Cotidiano

Boa ação

 

Numa travessa da rua principal de Serra Negra, sempre se vê uma senhora cega, sentada numa cadeira à frente de um teclado, daqueles mais básicos. Baixinha, idosa, costuma usar um chapeuzinho de tecido por onde escapam fios de cabelos embranquecidos. Toca músicas antigas, num ritmo lento. Melancolicamente.

Como o som é fraco, só bem perto as pessoas conseguem ouvir. Algumas passam indiferentes, mais interessadas em namorar as vitrines chamativas das lojas. Mas, outras diminuem os passos e até param, com ar compadecido. Ela continua a tocar, olhando para o nada; apenas abre um leve sorriso quando ouve o ruído das poucas moedas que depositam num pratinho ao lado.

Outro dia, estava estacionando próximo desse local quando, repentinamente, começou a chover. Enquanto endireitava o carro, vi que ela se levantou, fechou o teclado apressadamente, parecendo meio perdida. Quando estava descendo para ajudá-la, vi um adolescente parando perto dela, segurando seu braço. Era um desses meninos de óculos, tipo “nerd”, que fez sinal para os carros pararem, enquanto atravessavam a rua vagarosamente. Deixou-a sob a marquise de uma loja e voltou para buscar o instrumento e a cadeira.

Fiquei ali parada, assistindo a tudo, comovida. Pedi que ele levasse algumas moedas para ela e cumprimentei-o pela boa ação. Ele disse “Imagine!”, mas agradeceu com um sorriso encabulado.

Nestes tempos de tanta  indiferença, tanto individualismo, foi um prazer enorme constatar que ainda existem jovens de boa formação que conseguem se importar com a necessidade do próximo. Tive a certeza de que aquele garoto aprendeu a ser solidário com alguém da família, da escola ou, talvez, da comunidade religiosa de que faz parte.
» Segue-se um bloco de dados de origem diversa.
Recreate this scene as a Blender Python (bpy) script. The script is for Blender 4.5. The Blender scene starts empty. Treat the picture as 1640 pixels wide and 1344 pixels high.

Esse flagrante do cotidiano fez-me valorizar ainda mais o papel de educador que todos nós, adultos, podemos exercer. Ninguém precisa muito de sermões ou de advertências. Basta dar bom exemplo.

About the author

Zeneide

Meu nome é Zeneide Ribeiro de Santana, professora de Língua Portuguesa e Literatura. Já sou aposentada e aproveito meu tempo lendo bastante e tricotando um pouco.

6 Comments

  • Muito bom!! Nós, jovens e adolescentes, somos muito “desligados” com coisas que acontecem à nossa volta! Mas, há momentos em que não é possível ver algo sem ter alguma atitude. Isso é fruto de uma educação e uma formação de caráter. Coisa que não achamos em qualquer lugar… Esse garoto que ajudou a senhora sem pedir ou esperar é um exemplo. Não quis atenção, ou elogios. Simplesmente ajudar.. Espero que eu e meus filhos sejamos assim… rs

  • Obrigada, Éder! Tenho a certeza de que você já é assim e, pelo seu exemplo, seus filhos também serão educados, atenciosos e solidários, qualidades dos que conhecem Jesus.

  • É uma grande verdade Zeneide, um bom exemplo vale mais mil sermões.
    Um abraço!

  • Seu olhar atento para o cotidiano sempre nos traz preciosas lições de vida… Como é bom ver alguém que vê com os olhos da alma!

  • Muitos veem, Marlene! Só podemos compartilhar essa visão com quem também tem sensibilidade, como você. Beijo.